The fact that Oriental is not a party to the Gate Pass and the Management Contract does not mean that it cannot be bound by their provisions. Oriental is subrogated to the rights of the consignee upon its payment of the insurance claim.
According to Article 2207 of the Civil Code, if the plaintiff’s property has been insured, and he has received indemnity from the insurance company for the injury or loss arising out of the wrong or breach of contract complained of, the insurance company shall be subrogated to the rights of the insured against the wrongdoer or the person who has violated the contract. This article is founded on the well-settled principle of subrogation. The Court held that payment by the insurer to the assured operates as an equitable assignment to the former of all remedies which the latter may have against the third party whose negligence or wrongful act caused the loss. The right of subrogation is not dependent upon, nor does it grow out of, any privity of contract or upon written assignment of claim. It accrues simply upon payment of the insurance claim by the insurer.
The issuance of a certificate of loss is not an indispensable condition for the 15-day limit to run. The Court has ruled that the purpose of the time limitation for filing claims is “to apprise the arrastre operator of the existence of a claim and enable it to check on the validity of the claimant’s demand while the facts are still fresh for recollection of the persons who took part in the undertaking and the pertinent papers are still available.” In addition, the Court has liberally construed the requirement for filing a formal claim and allowed claims filed even beyond the 15-day prescriptive period after finding that the request for bad order survey o the provisional claim filed by the consignee had sufficiently served the purpose of a formal claim (New Zealand Insurance Co., Ltd. v. Navarro).

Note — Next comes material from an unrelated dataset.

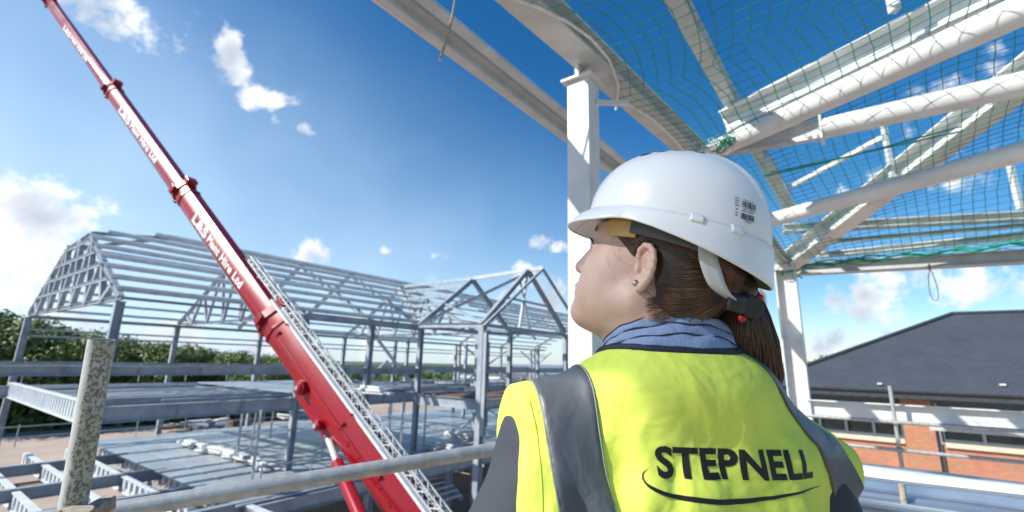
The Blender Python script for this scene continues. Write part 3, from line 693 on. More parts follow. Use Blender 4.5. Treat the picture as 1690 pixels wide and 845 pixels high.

It is well-settled in jurisprudence that substantial compliance with the 15-day time limitation is allowed provided that the consignee has made a provisional claim thru a request for bad order survey or examination report.
However, the facts of this case do not show that a provisional claim or a request for bad order survey was made by the consignee. Even so, the Court adopts a reasonable interpretation of the stipulations in the Management Contract and hold that petitioner’s complaint is not time-barred. The consignee’s claim letter is regarded as substantial compliance with the condition precedent set forth in the Management Contract to hold the arrastre operator liable.
Since the Cargo Gate Passes issued by Asian Terminals do not indicate the value of the cargo, the liability of the latter should be limited to the maximum recoverable value of PHP 5,000.00 per package or coil, totalling PHP 55,000.00 for the 11 damaged coils. This amount shall earn a legal interest rate of 6% per annum from the date of finality of this judgment until its full satisfaction as per Nacar v. Gallery Frames.